Beyond the obvious negative connotations of futurists, I’ve long been drawn to realities that imagine me in their ideas. One of the inherent contradictions of being a minority in the West, is always being aware that statehood, nationality, and the contents therein are fraught with complexities. You are what you say you are, but not everyone accepts this as fact.

So much of speculation is framing what you think tomorrow ought to look like. It’s easy to ignore people you don’t see in that reality, not always out of malice, but a myopia that is hard won. If you’ve always lived on the other side of the tracks, it’s hard to imagine a world that’s different. Even when you venture elsewhere, indelibable memories shape the lens of how we see the world unless you venture far afield and are forced to practice new ways of living and being.

One of my deep frustrations with long-range plans by elected leaders, working groups, and committees is they’re always ambitious, rosy and completed ignorant of the realities of the practice.

Lou Downe’s book Good Services talks about 15 principles of good services, aimed to be some kind of building blocks of what services are composed of. what the principles lack are the constraints to what makes services good. Service design has borrowed so much from user experience and interaction design that there’s often difficulty in seeing the differences and being able to differentiate the disciplines.

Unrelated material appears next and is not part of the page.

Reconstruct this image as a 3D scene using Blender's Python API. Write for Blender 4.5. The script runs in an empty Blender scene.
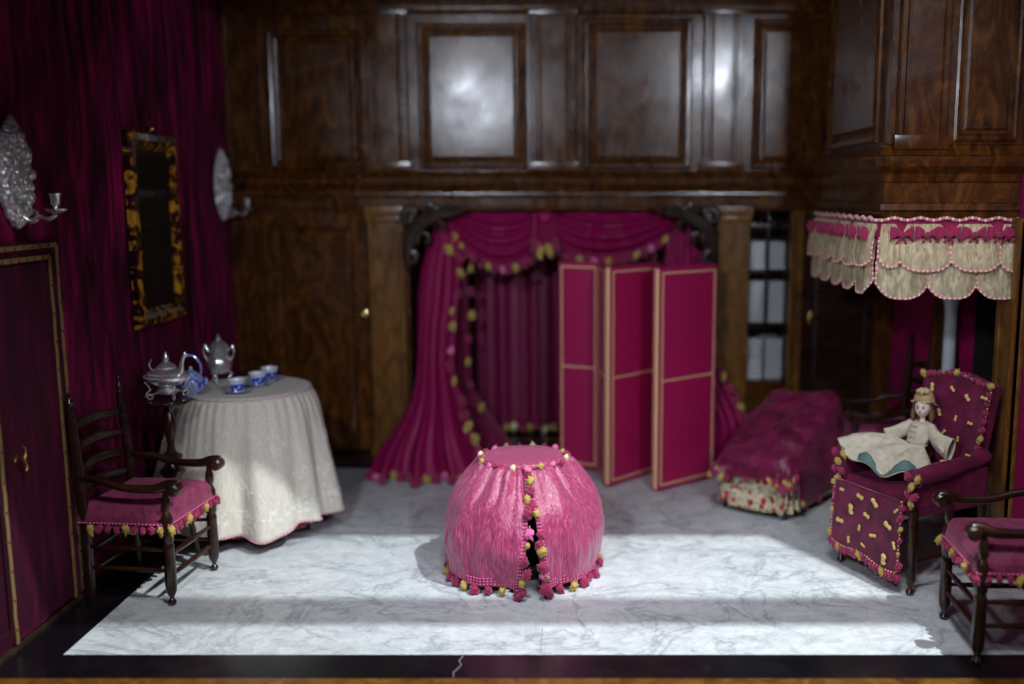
import bpy, bmesh, math, random
from mathutils import Vector, Matrix, noise
PI = math.pi
R = math.radians
V = Vector
scene = bpy.context.scene
C = scene.collection
random.seed(7)

# ------------------------------------------------------------------ camera
cam_d = bpy.data.cameras.new('camera')
cam = bpy.data.objects.new('camera', cam_d); C.objects.link(cam)
cam.location = (0, 0, 1.9)
cam.rotation_euler = (R(90 - 8.6), 0, 0)
cam_d.sensor_width = 36
cam_d.lens = 34.98
cam_d.shift_x = -0.0703
cam_d.clip_start = .05
cam_d.dof.use_dof = True
cam_d.dof.focus_distance = 4.62
cam_d.dof.aperture_fstop = 0.46
scene.camera = cam

# ------------------------------------------------------------------ world and light
world = bpy.data.worlds.new('world'); scene.world = world
world.use_nodes = True
world.node_tree.nodes['Background'].inputs[0].default_value = (0.55, 0.62, 0.85, 1)
world.node_tree.nodes['Background'].inputs[1].default_value = 0.05
scene.view_settings.view_transform = 'Standard'
scene.view_settings.look = 'None'
scene.view_settings.exposure = 0.0
scene.view_settings.gamma = 1
scene.view_settings.use_curve_mapping = False


def spot(name, loc, aim, watts, size, blend, radius, col=(1, 1, 1)):
    d = bpy.data.lights.new(name, 'SPOT')
    d.energy = watts; d.spot_size = R(size); d.spot_blend = blend
    d.shadow_soft_size = radius; d.color = col
    o = bpy.data.objects.new(name, d); C.objects.link(o)
    o.location = loc
    o.rotation_euler = (V(aim) - V(loc)).to_track_quat('-Z', 'Y').to_euler()
    return o


spot('museum_spotlight', (2.6, 2.05, 6.0), (-.3, 5.0, 0), 1950, 75, .3, .035, (.90, .97, 1))
spot('museum_spotlight', (-1.35, .8, 3.02), (.50, 6.4, 1.2), 345, 66, .8, .13, (.80, .87, 1))
spot('museum_spotlight', (1.75, .3, 3.35), (-.30, 6.4, 1.65), 310, 52, .5, .12, (.80, .87, 1))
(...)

Service design needs more differentiation. At its core, service design is about people and the things they interact with. There are a lot of gaps between what service designs are involved with and where they should be participating. Right now, service designers are working on interactive problems, trying to make widgets better and improving the flow of making, buying and selling stuff. This is important work, but not knowing how to make something doesn’t make it easier for designers to move forward. Without being able to stop something that isn’t good, without something isn’t great.

Towards Civil Futures

In my mind, there’s a gap between the stuff that gets done and the people who need the services. There’s a poor information flow that needs disintermediation between the stakeholders, decisionmakers, and so forth and the people at the root of whatever services, system or platform. I was thinking a lot about civil engineering and the infrastructure of physical experiences and how there lacks a nomeclature and speciificity of roles for people who work spatiatlly betwen interaction and physical and being able to translate the lessons and learnings of these interactive layers more fludily and easily. The longer you work on engagements in certain spaces, the more context you develop for the problems of that specific space and how to translate the concepts of your own work.

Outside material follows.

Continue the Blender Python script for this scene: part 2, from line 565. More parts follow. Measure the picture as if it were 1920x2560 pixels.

Right now, there’s no real job in any of this. People just show up and start trying to figure it out. Even if you write it all down, unless someone else has also experienced that same situation there’s no good way to make sense of the actual role you did, because it’s part management, part operations, part strategy, part advisory and researcher all at once. These roles exist across multiple industries and fields, but few are as peremable as designing in the civic - public sector/sphere.

Being able to grow and advance the practice of whatever service design purports to be, requires the field (?) to develop itself as a profession and practice that goes beyond the professional email job that it’s percevied as now, coupled with whatever veneer of tech workerdom that helps the roles catch the fumes of tech salaries and downstream prestige.

Civil futures is a conceptual bet that isn’t a real profession, but has one embedded. With the ways that bureaucracts persist in the ecosystem of any government, the attraction of these roles to a sort of hall monitor-type individual prevents the sorts of progress that gets demanded by the public, coupled with the artificial noise between the public, the bureaucractic layer, any sort of press/lobbying and the decisionmakers themselves. Civic futures thinks ahead and epowers people with the strategic foresight skills melded with the other stuff to make a more holistic, impactful industry.

Civil futures imagines something past what public administration roles already do, positioning people with strategic foresight and tech fluency into roles that helps move stuff forward in places.